## Input rows

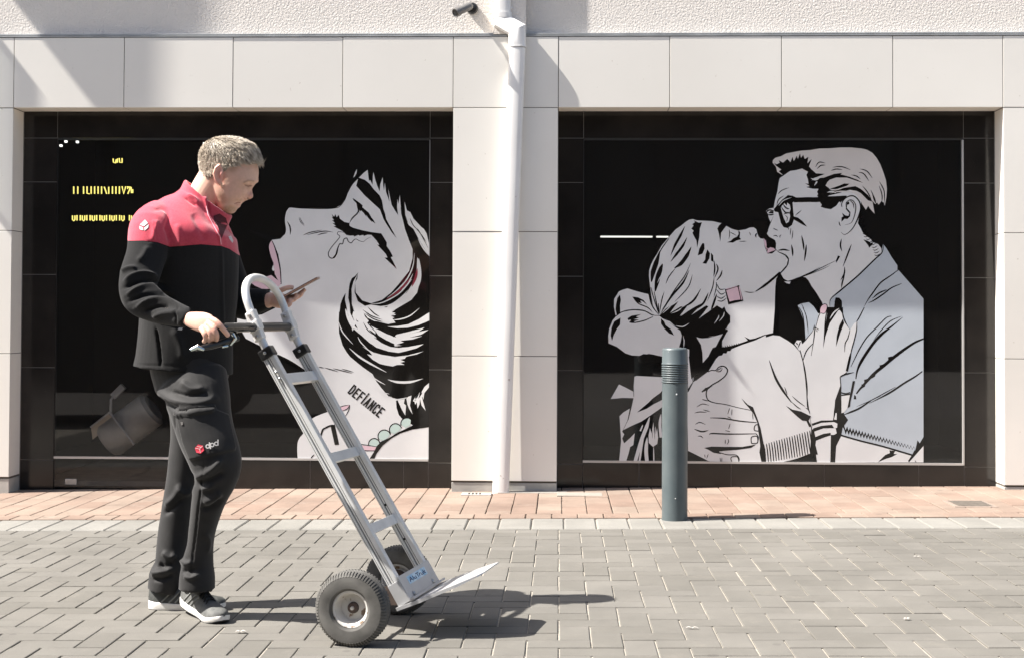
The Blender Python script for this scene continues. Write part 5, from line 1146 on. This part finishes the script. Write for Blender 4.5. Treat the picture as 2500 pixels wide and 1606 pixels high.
# hair: cap plus many short strands
M_hair = nmat('hair_fair', (.4,.33,.25), .5, spec=.4); at = nd(M_hair, 'ShaderNodeAttribute', attribute_name='tone')
hr_ = nd(M_hair, 'ShaderNodeValToRGB'); hr_.color_ramp.elements[0].color = (.13,.095,.062,1); hr_.color_ramp.elements[1].color = (.72,.63,.50,1); lk(M_hair, at.outputs['Fac'], hr_.inputs[0]); lk(M_hair, hr_.outputs[0], M_hair.node_tree.nodes['Principled BSDF'].inputs['Base Color'])
hm = MB()
hs = [(335,548,566,.012),(338,528,585,.034),(343,514,601,.052),(351,502,617,.067),(362,494,627,.0765),(375,489,634,.081),(388,487.5,638,.083),(400,487.5,640,.0835),(410,488.5,639,.0835),(420,490,634,.083),(432,492,0,.081),(443,494,0,.078),(450,497,0,.073)]
def hair_front(y, w):     # photo x of the hairline on a slice, further back on the temples
    aw = abs(w)
    if y <= 408: base = 1e4
    elif y <= 420: base = 640 - (aw/.083)**1.5*48*(y-402)/18
    else: base = 500
    return base
def side_front(y):        # hairline along the side of the head as seen in the photo
    return float(np.interp(y, [336,395,402,408,414,420,428,436,444,452], [700,700,642,600,588,572,563,548,516,506]))
rs = []
for (y, xb, xf, hwid) in hs:
    xf = xf or 600; sf = side_front(y); cx = xb*.47+xf*.53; r = []
    for k in range(SEG):
        th = 2*math.pi*k/SEG; ct, s_ = math.cos(th), math.sin(th)
        x = cx + (xf-cx if ct > 0 else cx-xb)*math.copysign(abs(ct)**(.88 if ct > 0 else 1), ct); w = hwid*math.copysign(abs(s_)**.85, s_)
        if x > sf:                      # in front of the hairline: tuck inside the head
            x = sf + (x-sf)*.15; w *= .80
            if y > 412 and abs(s_) < .6: x = min(x, 560); w *= .6
        p = P(x, y, CY); r.append(Vector((p.x, CY+w, p.z)))
    rs.append(r)
hm.rings(rs)
hme = remesh(hm, .0045, 3, .5); 
hbv = getv(hme); hn = getn(hme)
setv(hme, hbv + hn*np.array([noise.noise(Vector((v[0]*70, v[1]*70, v[2]*140)))*.0006 + noise.noise(Vector(v)*35)*.0010 for v in hbv])[:, None])
hbv = getv(hme); hpp = projN(hbv); sm = MB(); tones = []; rr = random.Random(5); nh = len(hbv); cnt = 0
crown = P(520, 362, CY)
while cnt < 5200:
    i = rr.randrange(nh); v = Vector(hbv[i]); n_ = Vector(hn[i]); x, y = hpp[i]
    if x > side_front(y)-2 and y > 405: continue
    if n_.z < -.75: continue
    if ((x-534)/15)**2 + ((y-428)/25)**2 < 1: continue
    cnt += 1
    fA = Vector((-.15, (v.y-CY)*3, -1)); fB = Vector((1, (v.y-CY)*4, -.45 - 9*max(0, CY-.02-v.y)))
    wgt = min(1, max(0, (x + (395-y)*.35 - 505)/55.0 + rr.uniform(-.10,.10)))
    if y > 412: wgt *= .35
    fwd = fA.normalized()*(1-wgt) + fB.normalized()*wgt
    fwd = (fwd - n_*fwd.dot(n_)).normalized() + Vector((rr.uniform(-.11,.11), rr.uniform(-.11,.11), rr.uniform(-.11,.11)))
    Ls = rr.uniform(.014,.032)*(1.0 if y < 400 and x > 510 else .45); lift = rr.uniform(.0012,.0042)*(1 if y < 400 else .5); tn = max(0, min(1, (.5+.9*noise.noise(Vector((v.x*40, v.y*110, v.z*60)))))*.7 + .35*rr.random())
    tones += [tn*.75, tn*.75, tn, tn, min(1, tn*1.15), tn]
    p0 = v - n_*.001; p1 = v + fwd*Ls*.5 + n_*lift; p2 = v + fwd*Ls + n_*lift*.5
    s_ = fwd.cross(n_).normalized()*rr.uniform(.0007,.0015)
    sm.add([p0-s_, p0+s_, p1+s_*.9, p1-s_*.9, p2, p1+n_*.0012], [(0,1,2,3),(3,2,4),(1,0,3,5),(2,1,5)])
hb = bmesh.new(); hb.from_mesh(hme); tmp = sm.mesh(fix=False); hb.from_mesh(tmp); hb.to_mesh(hme); hb.free()
at_ = hme.attributes.new('tone', 'FLOAT', 'POINT'); at_.data.foreach_set('value', np.array([.22]*nh + tones, dtype=np.float32))
obj('hair', hme, M_hair, man, smooth=False)

# ---------------------------------------------------------------- trousers
tr_ = MB()
loft(tr_, [(462,845,5.19,92,.160,-18),(463,890,5.19,96,.172,-18),(470,930,5.19,90,.168,-18)], seg=36)
loft(tr_, [(472,935,5.11,88,.10),(484,975,5.08,80,.104),(492,1012,5.06,74,.104),(505,1060,5.04,69,.098),(522,1110,5.02,65,.088),(529,1140,5.02,62,.084),(528,1168,5.025,53,.078),(515,1205,5.04,45,.074),(505,1240,5.06,39,.070),(494,1290,5.08,33,.066),(489,1330,5.09,31,.062),(483,1375,5.10,37,.066),(482,1405,5.10,41,.074),(481,1436,5.10,42,.078)], seg=32, flat=(-1,))
loft(tr_, [(462,935,5.27,78,.10),(474,1000,5.28,62,.098),(468,1060,5.295,50,.090),(460,1110,5.30,46,.082),(451,1165,5.30,42,.078),(441,1218,5.295,41,.074),(430,1283,5.29,41,.070),(424,1322,5.285,40,.068),(420,1375,5.28,41,.070),(409,1405,5.28,43,.074),(402,1440,5.28,41,.078)], seg=32, flat=(-1,))
tme = remesh(tr_, .005, 4, .5)
rough_noise(tme, .005, 9, (1,1,.6))
folds(tme, [([(375,945),(420,975),(480,985),(540,968)], 9, 8), ([(385,965),(430,1000),(470,1005)], 6, -7), ([(440,930),(470,950),(500,948)], 8, 7), ([(420,955),(460,965),(505,955)], 5, -6),
  ([(430,1180),(450,1205),(470,1190)], 7, 6), ([(403,1235),(425,1215),(440,1190)], 8, 7), ([(400,1255),(425,1235),(450,1215)], 6, -7),
  ([(475,1165),(510,1150),(545,1118)], 8, 8), ([(480,1180),(515,1170),(550,1150)], 7, -8), ([(495,1225),(520,1215),(540,1198)], 8, 9), ([(490,1240),(515,1238),(545,1215)], 6, -7), ([(488,1195),(505,1190),(520,1185)], 5, 6),
  ([(395,1345),(415,1360),(428,1350)], 7, 7), ([(385,1375),(405,1385),(425,1370)], 7, -9), ([(368,1400),(395,1395),(422,1380)], 8, 9), ([(372,1412),(400,1412),(425,1400)], 5, -7), ([(440,1365),(455,1375),(470,1370)], 6, 6), ([(445,1390),(462,1395),(480,1385)], 6, -6), ([(448,1405),(465,1410),(490,1400)], 5, 5), ([(500,1300),(510,1320),(505,1350)], 6, 4)])
raise_poly(tme, [(430,1003),(455,1000),(528,1000),(556,1012),(574,1090),(572,1098),(465,1122),(448,1080)], 9, 4)
raise_poly(tme, [(425,1006),(440,992),(523,987),(527,996),(520,1005),(428,1018)], 9, 3)
folds(tme, [([(500,1120),(492,1180),(484,1240),(478,1300),(470,1360),(465,1420)], 1.6, -4), ([(428,1050),(425,1010)], 2, -3)])
M_tro = noisy('trouser_cloth', (.0105,.010,.0098), (.0175,.0165,.016), 12, .74, .25, 900, spec=.32, bdist=.0008)
b = M_tro.node_tree.nodes['Principled BSDF']; b.inputs['Sheen Weight'].default_value = .10; b.inputs['Sheen Roughness'].default_value = .5
tro = obj('trousers', tme, M_tro, man, smooth=True)

# ---------------------------------------------------------------- fleece jacket
jk = MB()
loft(jk, [(448,903,5.19,120,.178,-20),(451,870,5.19,116,.176,-20),(455,800,5.19,114,.176,-20),(460,720,5.19,119,.182,-20),(460,630,5.19,122,.200,-20),(458,575,5.19,116,.212,-20),(466,535,5.19,98,.19,-20),(482,500,5.19,62,.12,-10)], seg=44, e=.92, flat=(0,))
loft(jk, [(400,545,5.10,62,.075),(372,560,5.02,56,.075),(358,620,4.97,49,.066),(341,672,4.925,48,.062),(334,706,4.885,44,.058),(345,730,4.87,43,.056),(378,747,4.84,40,.052),(415,762,4.80,33,.046),(450,774,4.745,26,.036),(457,776,4.74,27,.037)], seg=28, flat=(-1,))
loft(jk, [(500,545,5.32,50,.075),(530,610,5.37,50,.066),(560,690,5.39,46,.060),(590,740,5.385,40,.052),(630,735,5.36,32,.042),(652,730,5.345,27,.036)], seg=28)
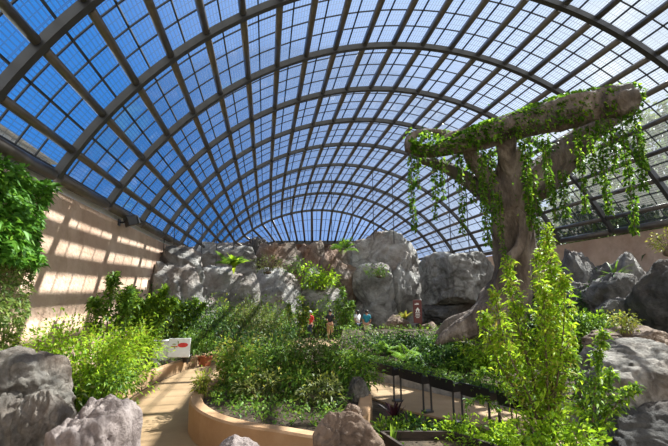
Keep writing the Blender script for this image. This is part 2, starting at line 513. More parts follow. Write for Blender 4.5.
def wall_along(name, label, cat, pts, h, th, mat, z0=-.02, parent=None, kind=None, closed=False, n=60, smooth=True):
    """a low wall of even thickness following a plan line (inside lies to the left)"""
    P = catmull([(p[0], p[1]) for p in pts] + ([tuple(pts[0])[:2]] if closed else []), n)
    mb = MB()
    for i in range(len(P)):
        a = P[max(i - 1, 0)]; b = P[min(i + 1, len(P) - 1)]
        if closed and i in (0, len(P) - 1): a = P[-2]; b = P[1]
        t = (b - a) / (np.linalg.norm(b - a) + 1e-9); nrm = np.array((-t[1], t[0]))
        o = P[i]; q = P[i] + nrm * th; m_ = .03
        o2 = P[i] + nrm * m_; q2 = P[i] + nrm * (th - m_)
        mb.v += [(o[0], o[1], z0), (o[0], o[1], h - m_), (o2[0], o2[1], h), (q2[0], q2[1], h), (q[0], q[1], h - m_), (q[0], q[1], z0)]
    for i in range(len(P) - 1):
        for k in range(6):
            a = i * 6 + k; b = i * 6 + (k + 1) % 6
            mb.f.append((a, b, b + 6, a + 6))
    if not closed: mb.f += [(5, 4, 3, 2, 1, 0), tuple((len(P) - 1) * 6 + k for k in range(6))]
    o = mb.build(name, mat, parent)
    bm = bmesh.new(); bm.from_mesh(o.data); bmesh.ops.recalc_face_normals(bm, faces=bm.faces[:]); bm.to_mesh(o.data); bm.free()
    if label: tag(o, label, cat, kind=kind)
    return o, P


# left kerb with its raised bed
kz = .34
kerb_pts = [Vector((G(104, 446).x - .25, 4.6, 0)), G(104, 446), G(108, 425), G(118, 408), G(133, 395), G(155, 382.5), G(185, 370), G(215, 360.5), G(245, 353)]
wall_along('kerb_wall', 'low tan kerb wall curving along the left path', 'wall', [tuple(p)[:2] for p in kerb_pts], kz, .22, M['kerb'], kind='structure')
bed = [(p.x - .12, p.y + .05) for p in kerb_pts]
bed = [(eave_x(3.5, -1) + .02, 4.6)] + bed + [(G(245, 353).x, 26), (eave_x(26, -1) + .05, 26)]
poly_sheet('planting_bed', 'raised soil bed between left wall and kerb', 'bed', bed, kz - .06, M['soil'], th=.3)

# round raised planter in the middle
PZ = .56
ring = [G(331, 437, PZ), G(275, 430, PZ), G(236, 424, PZ), (G(207, 415, PZ)), G(190.5, 403, PZ), G(192, 393, PZ), G(208, 381, PZ), G(236, 371, PZ), G(275, 364, PZ),
        G(318, 362, PZ), G(350, 368, PZ), G(366, 382, PZ), G(372, 400, PZ), G(362, 424, PZ)]
ring = [tuple(p)[:2] for p in ring][::-1]
planter = thing('raised_planter', 'round raised planter with a tan plastered wall beside the sandy path', 'planter', (*np.mean(ring, axis=0), 0))
pc = planter.location
rel = [(p[0] - pc.x, p[1] - pc.y) for p in ring]
_, PP = wall_along('planter_wall', None, None, rel, PZ, .24, M['planter_wall'], parent=planter, closed=True, n=120)
bm = bmesh.new()
cv = bm.verts.new((0, 0, PZ - .03)); vs = [bm.verts.new((p[0] * .94, p[1] * .94, PZ - .10)) for p in PP[:-1]]
for i in range(len(vs)): bm.faces.new((cv, vs[i], vs[(i + 1) % len(vs)]))
bmesh.ops.recalc_face_normals(bm, faces=bm.faces[:])
me = bpy.data.meshes.new('soil'); bm.to_mesh(me); bm.free(); me.materials.append(M['soil']); link('soil', me, planter)

# right bed: low stone kerb, soil mound
lw = [G(338, 363), G(372, 379), G(420, 390), G(470, 401), G(540, 415), G(640, 435)]
wall_along('stone_kerb', 'low grey stone kerb wall behind the right path', 'wall', [tuple(p)[:2] for p in lw], .36, .22, M['stone'], kind='structure')
LW = catmull([(p.x, p.y) for p in lw], 30)
mb = MB()
NR = 22
back = catmull([(G(345, 346).x, G(345, 346).y), (9.5, 22), (14, 22), (eave_x(20, 1), 20), (eave_x(14, 1), 13.5), (eave_x(8, 1), 8)], 30)


def bed_h(t): return .28 + .62 * math.sin(PI * min(1, t * 1.35) / 2) - .35 * max(0, t - .7)


for i in range(30):
    for r in range(NR):
        t = r / (NR - 1); p = LW[i] * (1 - t) + back[i] * t
        if r == 0: p = p + (back[i] - LW[i]) * .012
        mb.v.append((p[0], p[1], bed_h(t) + .10 * t * (1 - t) * 4 * noise.noise((p[0] * .5, p[1] * .5, 3))))
for i in range(29):
    for r in range(NR - 1):
        a = i * NR + r; mb.f.append((a, a + NR, a + NR + 1, a + 1))
bedo = tag(mb.build('planting_bed', M['soil'], smooth=True), 'soil mound of the right bed under the big tree', 'bed', kind='structure')
_BV = np.array(mb.v)


def bed_z(x, y):
    d = (_BV[:, 0] - x) ** 2 + (_BV[:, 1] - y) ** 2
    return float(_BV[d.argmin(), 2])


# ------------------------------------------------------------------ foliage
def leaves_mesh(name, pos, dirs, size, mat, parent=None, width=.42, droop=.25, fold=.12, ups=None):
    """one mesh of folded, pointed leaves; pos (n,3) leaf base, dirs (n,3), size (n,)"""
    pos = np.asarray(pos, float); n = len(pos)
    dirs = np.asarray(dirs, float); dirs /= (np.linalg.norm(dirs, axis=1)[:, None] + 1e-9)
    size = np.broadcast_to(np.asarray(size, float), (n,))[:, None]
    if ups is None:
        ups = rng.normal(size=(n, 3)) * .5 + np.array((.35, .05, 1.0))
    side = np.cross(dirs, ups); side /= (np.linalg.norm(side, axis=1)[:, None] + 1e-9)
    nrm = np.cross(side, dirs)
    dn = np.array((0, 0, -1.0))
    wd = np.broadcast_to(np.asarray(width, float), (n,))[:, None]
    V = np.empty((n, 5, 3))
    V[:, 0] = pos
    V[:, 1] = pos + dirs * size * .48 + side * size * wd * .5 + nrm * size * fold
    V[:, 2] = pos + dirs * size * .52
    V[:, 3] = pos + dirs * size * .48 - side * size * wd * .5 + nrm * size * fold
    V[:, 4] = pos + dirs * size + dn * size * droop
    me = bpy.data.meshes.new(name)
    me.vertices.add(n * 5); me.vertices.foreach_set('co', V.ravel())
    b = (np.arange(n) * 5)[:, None]
    idx = np.concatenate([b + np.array([[0, 1, 4, 2]]), b + np.array([[0, 2, 4, 3]])], 1).ravel()
    me.loops.add(n * 8); me.loops.foreach_set('vertex_index', idx)
    me.polygons.add(n * 2); me.polygons.foreach_set('loop_start', np.arange(n * 2) * 4)
    at = me.attributes.new('leaf_tone', 'FLOAT', 'FACE')
    at.data.foreach_set('value', np.repeat(np.clip(rng.normal(.45, .27, n), 0, 1), 2))
    me.update(calc_edges=True)
    me.materials.append(mat)
    return link(name, me, parent)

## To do
Where does the word "Write" appear in the listing? List each line that holds it.

## Exercise output
The Blender Python script for this scene continues. Write part 5, from line 1146 on. This part finishes the script. Write for Blender 4.5. Treat the picture as 2500 pixels wide and 1606 pixels high.
Keep writing the Blender script for this image. This is part 2, starting at line 513. More parts follow. Write for Blender 4.5.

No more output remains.